§ **What this task involves**: Below is some material; set it all down exactly, apart from the pictures.

§ **Data extract**:
• • • • • • •

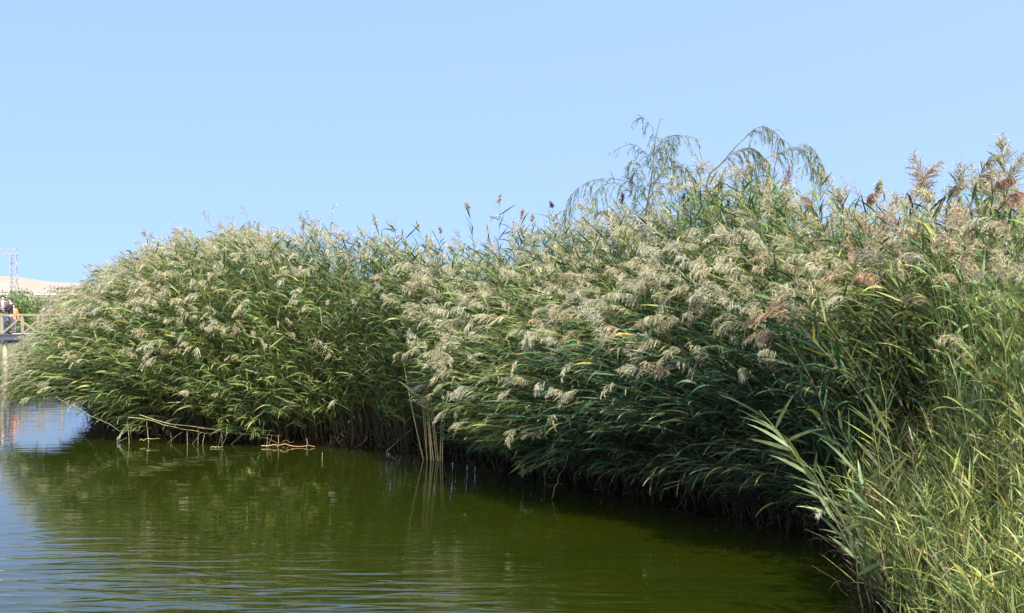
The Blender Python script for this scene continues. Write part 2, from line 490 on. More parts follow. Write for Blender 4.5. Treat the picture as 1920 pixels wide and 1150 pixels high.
A0, A1 = arc_of_y(46.0), arc_of_y(16.4)
N_TALL = 6400
for i in range(N_TALL):
    a = rng.uniform(A0, A1)
    p, n = line_at(a)
    if p[1] > 41 and rng.random() < 0.6: continue
    q = rng.beta(1.25, 1.0)
    pxf = 960 + FPX * p[0] / p[1]
    ov = np.interp(pxf, OVX, OVV); lw = np.interp(pxf, OVX, LWV)
    inner = min(rng.exponential(0.20), 1.0)
    u = np.interp(q, QP, UP) * ov + np.interp(q, QP, UM) - inner * 0.5
    if pxf < 230 and q < .12: u *= .6
    elif pxf < 230 and q < .8: u += 0.32 * min(1, (230 - pxf) / 80)
    side = rng.normal(0, 0.35)
    tng = np.array([-n[1], n[0]])
    tipxy = p + n * u + tng * side
    if tipxy[1] < 9: continue
    px = 960 + FPX * tipxy[0] / tipxy[1]
    Yc = p[1] + 3.0 * max(-n[1], 0.15)
    H = CAM_H + (HZ - top_row(px)) * Yc / FPX
    H = max(H, 1.6)
    z = H * (lw + (1 - lw) * np.interp(q, QP, ZP)) * (1 - 0.16 * inner)
    z += rng.normal(0, 0.12) + (abs(rng.normal(0, .28)) - .1) * (q > .8 and rng.random() < .35) + (0.10 * math.sin(px * 0.045) + 0.07 * math.sin(px * 0.11 + 1)) * (q > .6)
    z = max(z, 0.35)
    s = np.interp(q, QP, SP) + rng.normal(0, 0.3)
    s = max(s, 0.05)
    rootxy = p - n * s + tng * (side * 0.4 + rng.normal(0, 0.2))
    length = math.hypot(*(tipxy - rootxy), )
    gz = ground_z(s)
    # plume kind
    f = px / 1920
    pr = rng.random()
    plume = None
    fq = min(1, max(0, (q - 0.10) / 0.45))
    patch = math.sin(a * 1.9 + 5 * q) + math.sin(a * 3.7 - 7 * q + 1.3) + 0.8 * math.sin(a * 0.8 + 11 * q)
    dens = 0.05 + 0.40 * fq + 0.17 * patch * (0.3 + fq)
    if px > 1000: dens += 0.06 * fq
    if 480 < px < 780 and q < .65: dens *= 0.3
    if 1250 < px < 1480 and .62 < q < .97: dens *= 0.45
    if q > .93: dens = max(dens, .6)
    if rng.random() < dens:
        if f < 0.45: plume = 'silvery' if pr < .42 else ('buff' if pr < .92 else 'tan')
        elif f < 0.75: plume = 'silvery' if pr < .5 else ('buff' if pr < .92 else 'tan')
        else: plume = 'silvery' if pr < .22 else ('buff' if pr < .5 else ('tan' if pr < .94 else 'rusty'))
    wind = nrm(n * 0.9 + np.array([-0.55, -0.25])) if rng.random() < np.interp(px, [0, 1000, 1500, 1900], [.9, .75, .5, .4]) else nrm(np.array([0.9, -0.4]))
    if rng.random() < .5:
        an = rng.normal(0, 1.1); wind = np.array([wind[0] * math.cos(an) - wind[1] * math.sin(an), wind[0] * math.sin(an) + wind[1] * math.cos(an)])
    near = tipxy[1] < 24
    opt = dict(plume=plume, leaves=(15 if near else 13), leaf_len=0.48, leaf_w=0.033, yellow=(0.04 if f < .75 else 0.14),
               plume_len=rng.uniform(0.25, 0.55), bushy=rng.uniform(.34, .58), branches=int((36 if near else 28) * rng.uniform(.5, 1.3)), spikelets=(4 if near else 3),
               strand=(0.0085 if near else 0.011), spread=1.15, alt=1.7, nod=rng.choice([rng.uniform(-.3, .6), rng.uniform(.5, 1.6), rng.uniform(1.6, 2.8)]), hang=rng.uniform(.8, 2.0),
               stiff=0.55 if q > .4 else 0.4)
    if q > .8: opt['nod'] *= .6; opt['hang'] *= .75
    if f < .5 and rng.random() < .45: opt['green'] = (0.108, 0.160, 0.048)
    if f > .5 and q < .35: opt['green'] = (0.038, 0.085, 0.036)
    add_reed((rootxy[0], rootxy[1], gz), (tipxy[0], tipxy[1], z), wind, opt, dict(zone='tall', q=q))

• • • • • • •

§ **Answer for the task**:
The Blender Python script for this scene continues. Write part 2, from line 490 on. More parts follow. Write for Blender 4.5. Treat the picture as 1920 pixels wide and 1150 pixels high.
A0, A1 = arc_of_y(46.0), arc_of_y(16.4)
N_TALL = 6400
for i in range(N_TALL):
    a = rng.uniform(A0, A1)
    p, n = line_at(a)
    if p[1] > 41 and rng.random() < 0.6: continue
    q = rng.beta(1.25, 1.0)
    pxf = 960 + FPX * p[0] / p[1]
    ov = np.interp(pxf, OVX, OVV); lw = np.interp(pxf, OVX, LWV)
    inner = min(rng.exponential(0.20), 1.0)
    u = np.interp(q, QP, UP) * ov + np.interp(q, QP, UM) - inner * 0.5
    if pxf < 230 and q < .12: u *= .6
    elif pxf < 230 and q < .8: u += 0.32 * min(1, (230 - pxf) / 80)
    side = rng.normal(0, 0.35)
    tng = np.array([-n[1], n[0]])
    tipxy = p + n * u + tng * side
    if tipxy[1] < 9: continue
    px = 960 + FPX * tipxy[0] / tipxy[1]
    Yc = p[1] + 3.0 * max(-n[1], 0.15)
    H = CAM_H + (HZ - top_row(px)) * Yc / FPX
    H = max(H, 1.6)
    z = H * (lw + (1 - lw) * np.interp(q, QP, ZP)) * (1 - 0.16 * inner)
    z += rng.normal(0, 0.12) + (abs(rng.normal(0, .28)) - .1) * (q > .8 and rng.random() < .35) + (0.10 * math.sin(px * 0.045) + 0.07 * math.sin(px * 0.11 + 1)) * (q > .6)
    z = max(z, 0.35)
    s = np.interp(q, QP, SP) + rng.normal(0, 0.3)
    s = max(s, 0.05)
    rootxy = p - n * s + tng * (side * 0.4 + rng.normal(0, 0.2))
    length = math.hypot(*(tipxy - rootxy), )
    gz = ground_z(s)
    # plume kind
    f = px / 1920
    pr = rng.random()
    plume = None
    fq = min(1, max(0, (q - 0.10) / 0.45))
    patch = math.sin(a * 1.9 + 5 * q) + math.sin(a * 3.7 - 7 * q + 1.3) + 0.8 * math.sin(a * 0.8 + 11 * q)
    dens = 0.05 + 0.40 * fq + 0.17 * patch * (0.3 + fq)
    if px > 1000: dens += 0.06 * fq
    if 480 < px < 780 and q < .65: dens *= 0.3
    if 1250 < px < 1480 and .62 < q < .97: dens *= 0.45
    if q > .93: dens = max(dens, .6)
    if rng.random() < dens:
        if f < 0.45: plume = 'silvery' if pr < .42 else ('buff' if pr < .92 else 'tan')
        elif f < 0.75: plume = 'silvery' if pr < .5 else ('buff' if pr < .92 else 'tan')
        else: plume = 'silvery' if pr < .22 else ('buff' if pr < .5 else ('tan' if pr < .94 else 'rusty'))
    wind = nrm(n * 0.9 + np.array([-0.55, -0.25])) if rng.random() < np.interp(px, [0, 1000, 1500, 1900], [.9, .75, .5, .4]) else nrm(np.array([0.9, -0.4]))
    if rng.random() < .5:
        an = rng.normal(0, 1.1); wind = np.array([wind[0] * math.cos(an) - wind[1] * math.sin(an), wind[0] * math.sin(an) + wind[1] * math.cos(an)])
    near = tipxy[1] < 24
    opt = dict(plume=plume, leaves=(15 if near else 13), leaf_len=0.48, leaf_w=0.033, yellow=(0.04 if f < .75 else 0.14),
               plume_len=rng.uniform(0.25, 0.55), bushy=rng.uniform(.34, .58), branches=int((36 if near else 28) * rng.uniform(.5, 1.3)), spikelets=(4 if near else 3),
               strand=(0.0085 if near else 0.011), spread=1.15, alt=1.7, nod=rng.choice([rng.uniform(-.3, .6), rng.uniform(.5, 1.6), rng.uniform(1.6, 2.8)]), hang=rng.uniform(.8, 2.0),
               stiff=0.55 if q > .4 else 0.4)
    if q > .8: opt['nod'] *= .6; opt['hang'] *= .75
    if f < .5 and rng.random() < .45: opt['green'] = (0.108, 0.160, 0.048)
    if f > .5 and q < .35: opt['green'] = (0.038, 0.085, 0.036)
    add_reed((rootxy[0], rootxy[1], gz), (tipxy[0], tipxy[1], z), wind, opt, dict(zone='tall', q=q))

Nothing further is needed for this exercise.